Thursday, 11 May 2023

Leave It As You Found It

 

When one author contributes to a series created by another, he has to leave the series and its characters as he found them. Thus, in "Plato's Cave," Poul Anderson borrows Isaac Asimov's characters, Gregory Powell and Michael Donovan, gives them a robotic problem to solve and has them solve it. The solution is based on an understanding of how a positronic robot will have to respond according to the Three Laws of Robotics. Meanwhile, a supporting character hopes that Stephen Byerly will become coordinator. Indeed. When the story is completed, Asimov's future history flows on as before. Powell and Donovan will continue to work for US Robots. Byerly will eventually become coordinator. Other events will occur that are of no concern here. It is an intellectual exercise to fit an episode into a particular point in an already established timeline but Anderson cannot create any pivotal turning point in that timeline.

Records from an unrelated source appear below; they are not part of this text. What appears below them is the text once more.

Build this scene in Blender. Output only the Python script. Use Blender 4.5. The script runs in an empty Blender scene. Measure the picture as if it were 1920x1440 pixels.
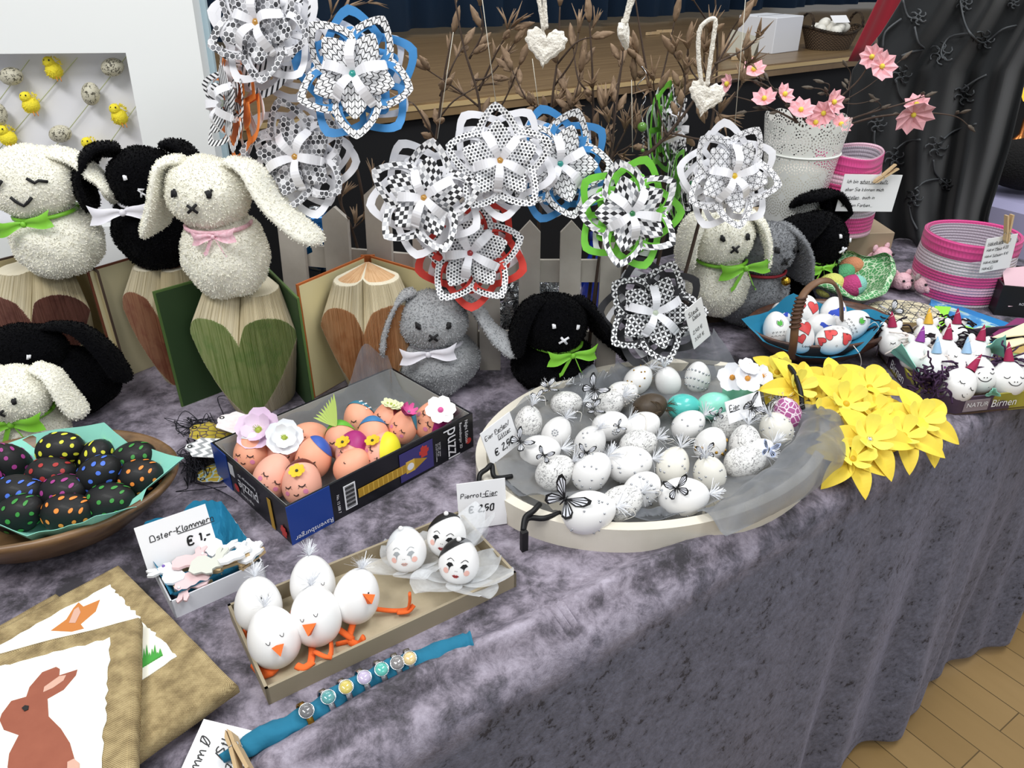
import bpy, math, random
from mathutils import Vector, Matrix, noise
R=random.Random(7)
PI=math.pi
# ---------------------------------------------------------------- camera, light, exposure
SC=bpy.context.scene
COL=SC.collection
CH=.62; FL=1440.0; PITCH=math.radians(30)      # camera height over the table top (z=0), focal length in px at 1920 wide, downward pitch
FLOOR=-.74
cam=bpy.data.cameras.new('camera'); camo=bpy.data.objects.new('camera',cam); COL.objects.link(camo)
camo.location=(0,0,CH); camo.rotation_euler=(PI/2-PITCH,0,0)
cam.sensor_fit='HORIZONTAL'; cam.sensor_width=36; cam.lens=36*FL/1920; cam.clip_start=.02; cam.clip_end=60
SC.camera=camo
SC.view_settings.view_transform='Standard'; SC.view_settings.look='None'
SC.view_settings.gamma=1; SC.view_settings.use_curve_mapping=False
SC.view_settings.exposure=0.0
w=bpy.data.worlds.new('hall_light'); SC.world=w; w.use_nodes=True
w.node_tree.nodes['Background'].inputs[0].default_value=(.93,.97,1,1)
w.node_tree.nodes['Background'].inputs[1].default_value=.44
def area(name,loc,tgt,sx,sy,power,col=(1,1,1)):
    l=bpy.data.lights.new(name,'AREA'); l.shape='RECTANGLE'; l.size=sx; l.size_y=sy; l.energy=power; l.color=col
    o=bpy.data.objects.new(name,l); COL.objects.link(o); o.location=loc
    o.rotation_euler=(Vector(tgt)-Vector(loc)).to_track_quat('-Z','Y').to_euler()
area('hall_tube_light',(-.9,-.3,2.3),(0,1.0,0),1.6,.5,40,(1,.99,.97))
area('hall_tube_light',(1.1,.9,2.4),(.3,1.1,0),1.6,.5,34,(.97,.99,1))
area('hall_tube_light',(-.3,2.6,2.7),(0,2.0,.2),2.2,.5,26,(1,.97,.92))
area('hall_tube_light',(1.6,-1.2,2.0),(.6,.8,-.3),1.4,.6,17,(.97,.99,1))

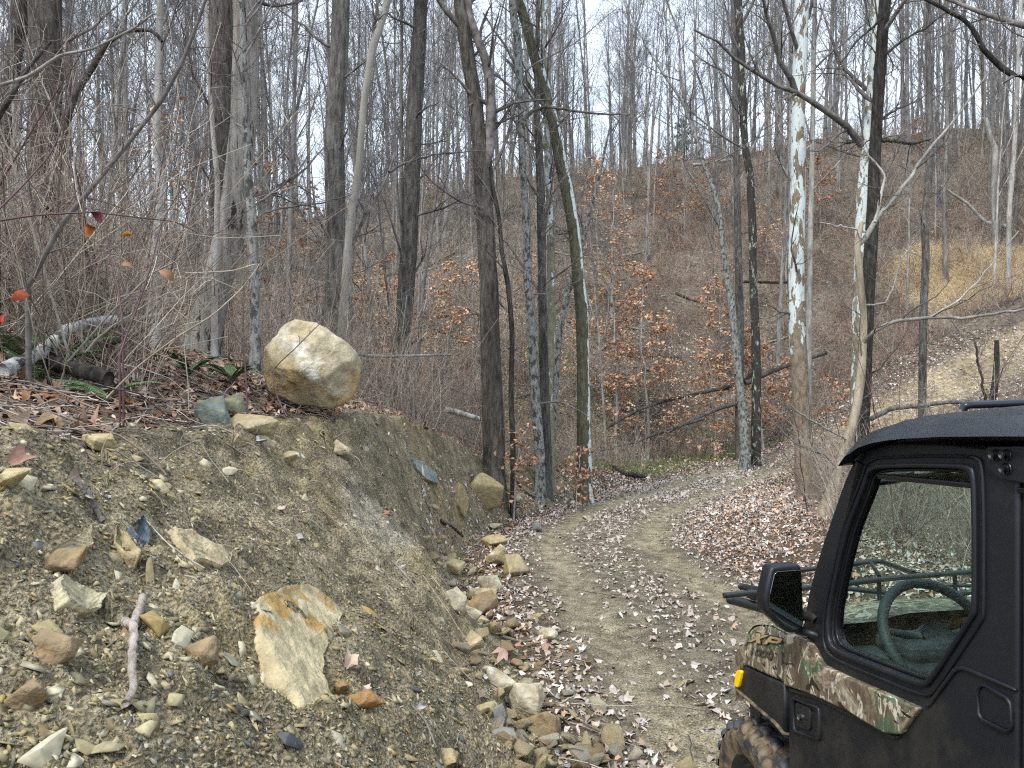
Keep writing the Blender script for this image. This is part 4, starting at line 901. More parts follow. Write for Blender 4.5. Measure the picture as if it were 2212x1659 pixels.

He sometimes performed this same exercise with his own future history series. Thus, "How To Be Ethnic In One Easy Lesson," fills in a detail about Adzel's student days on on Earth. "Wingless" and "Rescue on Avalon" contribute details about the colonization of Avalon, thus immeasurably enriching the Technic History.

1 comment:

Sean M. Brooks said...

Kaor, Paul!

A later written "prequel" about Manuel Argos earlier years would also have been good! We do get some details about his prior life in "The Star Plunderer."